Se este sensível heterogéneo da arte coloca-a na sua estrita relação com a vida colectiva, esta mesma relação realiza-se porém sem tarefa ou destino definidos, de forma absolutamente indeterminada que resiste, para parafrasear Rancière, aos cálculos e tipificações do pensamento e da arte. Tal é o exemplo do filme O Homem da Câmara de Filmar, 1929, de Dziga Vertov, citado na conferência da Culturgest, onde o processo de montagem utilizado parece igualar a vida ao movimento mecânico da sociedade moderna russa, mas onde também esta equivalência é subitamente interrompida por um rosto, um sorriso ou um gesto de que não se espera e que instaura dentro da imagem conflitos de formas, temporalidades e espaços.



Sofia Nunes


NOTAS
(1) cf. Rancière, Jacques – “Politique de l’indétermination” in Politique de l’esthétique. Paris: éditions des archives contemporaines, 2009, p. 158.

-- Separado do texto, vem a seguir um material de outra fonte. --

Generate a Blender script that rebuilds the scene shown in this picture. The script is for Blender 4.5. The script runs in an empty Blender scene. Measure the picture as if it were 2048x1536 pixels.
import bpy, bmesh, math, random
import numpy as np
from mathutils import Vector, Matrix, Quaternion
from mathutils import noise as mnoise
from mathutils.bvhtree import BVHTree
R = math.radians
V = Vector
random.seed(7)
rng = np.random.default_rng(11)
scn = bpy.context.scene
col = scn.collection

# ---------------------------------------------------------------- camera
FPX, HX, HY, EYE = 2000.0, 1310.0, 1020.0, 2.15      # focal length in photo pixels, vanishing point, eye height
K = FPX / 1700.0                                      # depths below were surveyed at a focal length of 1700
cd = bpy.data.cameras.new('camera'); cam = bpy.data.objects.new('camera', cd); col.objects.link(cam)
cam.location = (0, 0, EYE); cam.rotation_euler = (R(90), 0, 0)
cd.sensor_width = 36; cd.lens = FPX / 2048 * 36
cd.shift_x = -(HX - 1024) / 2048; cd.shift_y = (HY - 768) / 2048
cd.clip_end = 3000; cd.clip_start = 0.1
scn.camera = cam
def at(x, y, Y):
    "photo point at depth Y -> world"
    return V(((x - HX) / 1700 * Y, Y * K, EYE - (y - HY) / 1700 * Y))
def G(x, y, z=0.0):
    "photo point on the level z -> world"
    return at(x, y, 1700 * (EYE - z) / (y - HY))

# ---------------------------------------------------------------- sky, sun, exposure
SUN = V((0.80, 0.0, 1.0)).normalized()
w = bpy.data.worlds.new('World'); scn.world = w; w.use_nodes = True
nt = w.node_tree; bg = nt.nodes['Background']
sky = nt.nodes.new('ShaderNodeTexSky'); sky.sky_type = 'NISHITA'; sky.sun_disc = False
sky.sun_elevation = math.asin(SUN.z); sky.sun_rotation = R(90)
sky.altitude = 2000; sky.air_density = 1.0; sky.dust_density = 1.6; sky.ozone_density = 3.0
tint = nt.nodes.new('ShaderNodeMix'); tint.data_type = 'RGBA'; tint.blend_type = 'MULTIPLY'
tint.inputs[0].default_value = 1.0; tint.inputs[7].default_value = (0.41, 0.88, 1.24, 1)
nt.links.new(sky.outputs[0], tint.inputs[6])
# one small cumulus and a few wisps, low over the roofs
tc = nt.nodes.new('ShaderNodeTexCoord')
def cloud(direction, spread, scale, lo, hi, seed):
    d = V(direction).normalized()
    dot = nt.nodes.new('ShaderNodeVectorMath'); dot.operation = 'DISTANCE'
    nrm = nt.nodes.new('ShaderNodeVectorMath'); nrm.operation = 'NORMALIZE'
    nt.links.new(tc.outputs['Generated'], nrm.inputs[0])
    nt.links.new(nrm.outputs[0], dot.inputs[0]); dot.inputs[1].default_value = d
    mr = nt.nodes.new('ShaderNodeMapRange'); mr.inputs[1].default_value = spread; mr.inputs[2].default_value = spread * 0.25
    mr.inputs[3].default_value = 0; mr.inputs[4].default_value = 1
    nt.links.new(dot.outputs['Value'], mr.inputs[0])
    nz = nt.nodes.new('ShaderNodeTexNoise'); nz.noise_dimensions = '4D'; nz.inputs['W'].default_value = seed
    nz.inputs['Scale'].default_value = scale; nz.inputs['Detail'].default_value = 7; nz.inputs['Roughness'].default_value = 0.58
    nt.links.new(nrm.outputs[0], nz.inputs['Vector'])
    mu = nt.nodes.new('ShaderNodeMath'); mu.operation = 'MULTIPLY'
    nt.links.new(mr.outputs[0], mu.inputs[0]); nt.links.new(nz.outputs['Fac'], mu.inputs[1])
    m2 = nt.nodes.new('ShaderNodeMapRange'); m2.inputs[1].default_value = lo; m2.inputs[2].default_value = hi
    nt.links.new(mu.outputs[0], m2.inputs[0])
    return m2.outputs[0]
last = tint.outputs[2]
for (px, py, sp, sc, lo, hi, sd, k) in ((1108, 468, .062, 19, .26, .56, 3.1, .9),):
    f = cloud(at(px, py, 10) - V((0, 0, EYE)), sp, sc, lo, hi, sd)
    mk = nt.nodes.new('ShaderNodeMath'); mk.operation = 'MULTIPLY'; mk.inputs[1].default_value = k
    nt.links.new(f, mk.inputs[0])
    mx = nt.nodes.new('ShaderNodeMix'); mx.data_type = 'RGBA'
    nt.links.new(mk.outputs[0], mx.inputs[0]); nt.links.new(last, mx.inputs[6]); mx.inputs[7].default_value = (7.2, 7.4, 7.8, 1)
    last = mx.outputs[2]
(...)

(2) cf. Rancière, Jacques – Le partage du sensible: esthétique et politique. Paris: La fabrique éditions, 2000, p.31.
(3) idem, p.33.
(4) idem, p. 38.
(5) cf. de Duve, Thierry – Kant after Duchamp. Cambridge Massachusets: The MIT Press, 1997 (1996), p. 241.
(6) in Harrison, Charles; Wood, Paul (ed.) – Art in Theory 1900-2000. An Anthology of Changing Ideas. London: Blackwell Publishing, 2003 (1992), p. 838.
(7) idem, 839.
(8) Rancière, Jacques – Malaise dans l’esthétique. Paris: Éditions Galilée, 2004, p. 53.